The gap is widest in Norway, Tesla’s strongest market in Europe per capita. Tesla lists the Model Y from 399,990 kroner (~$41,500), while the L03 starts at 299,900 kroner (~$31,100) — a difference of roughly $10,400.
That Norwegian price is no accident: Norway began phasing out its EV VAT exemption this year, applying 25% VAT to any portion of the purchase price above 300,000 kroner. At 299,900 kroner, the L03 ducks under the threshold by exactly 100 kroner.
| Market | Xpeng L03 | Tesla Model Y | L03 advantage |
|---|---|---|---|
| Germany | €35,600 | €38,970 | €3,370 |
| France | €34,990 | ~€41,000 | ~€6,000 |
| Norway | 299,900 kr (~$31,100) | 399,990 kr (~$41,500) | ~100,000 kr (~$10,400) |
What that means in US dollars
European prices include VAT — 19% in Germany, 20% in France — so they aren’t directly comparable to US MSRPs. Strip the tax out, and here is what the L03 costs in US terms at current exchange rates:
| Market | L03 price incl. VAT | Price excl. VAT | In US dollars |
|---|---|---|---|
| France | €34,990 | €29,158 | ~$33,400 |
| Germany | €35,600 | €29,916 | ~$34,300 |
| Netherlands | €36,990 | €30,570 | ~$35,000 |
| Norway | 299,900 kr (VAT-free under threshold) | 299,900 kr | ~$31,100 |
In other words, Xpeng is selling the L03 at the equivalent of a $33,000-$34,000 EV in the US market. For context, the Tesla Model Y Standard starts at $39,990 in the US before a $1,390 destination fee, and Tesla’s own ex-VAT price in Germany works out to about $37,500 — closely mirroring its US pricing.

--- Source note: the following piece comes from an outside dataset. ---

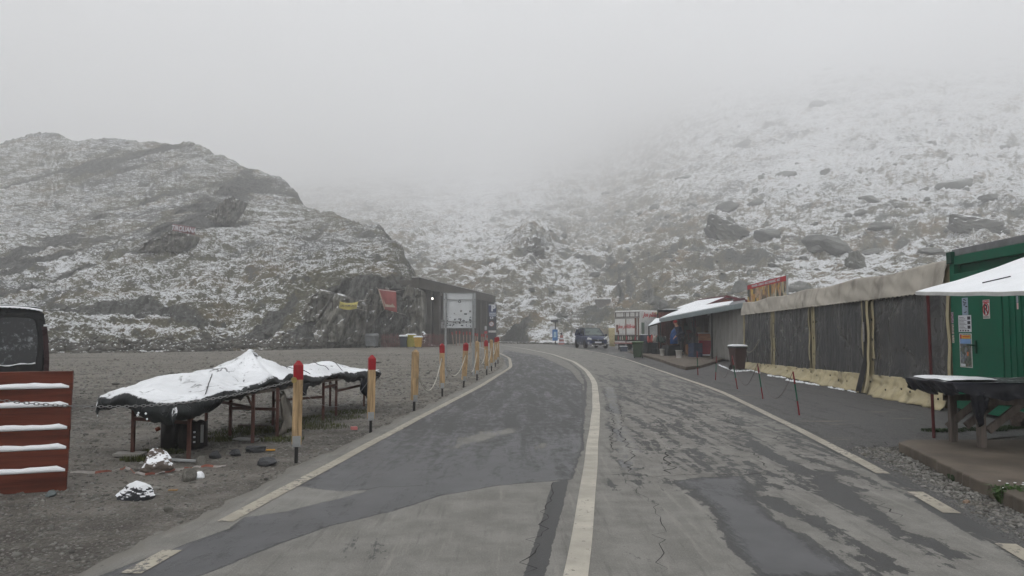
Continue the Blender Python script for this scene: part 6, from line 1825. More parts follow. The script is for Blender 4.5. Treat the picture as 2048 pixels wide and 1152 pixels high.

The closest US equivalent to the L03’s positioning is the Chevy Equinox EV, which starts at $34,995 — but the Chevy tops out at 150 kW charging, while the L03 offers 236 kW, 285 kW dual-motor options, and Level 2+ driver assistance hardware.
American buyers won’t get the chance to cross-shop it. With current US tariffs on Chinese vehicles, Xpeng has no path into the US market — this fight is playing out in Europe instead, where Xpeng registered more than 4,600 vehicles in June, a fourth straight monthly record, according to industry registration data.
Electrek’s Take
This is the moment the Chinese price war truly arrives in Europe’s highest-volume EV segment.
Tesla’s Model Y Standard was supposed to be the defensive move — a cheaper, decontented Model Y to hold the line against Chinese competition. Xpeng just priced under it with a car that includes a heat pump, ventilated seats, a panoramic roof, and faster charging as standard, even after paying EU tariffs on Chinese-built EVs.
The counterargument is execution. Xpeng’s European service network is still thin, deliveries don’t start until Q4, and the L03’s advanced driver-assist features remain gated by European regulators until likely next year. Tesla still has the Supercharger network, the brand, and local production in Berlin — which matters, since Xpeng is reportedly looking at European production precisely to close that gap and escape tariffs.
But the pricing math is now public, and it’s significant: even ex-VAT, Xpeng is offering Model Y-class hardware at $34,000 while Tesla charges $37,500-$40,000 for its base car on both continents. US buyers are insulated by tariffs, not by Tesla’s competitiveness. Europe is about to show us what the EV market looks like without that insulation.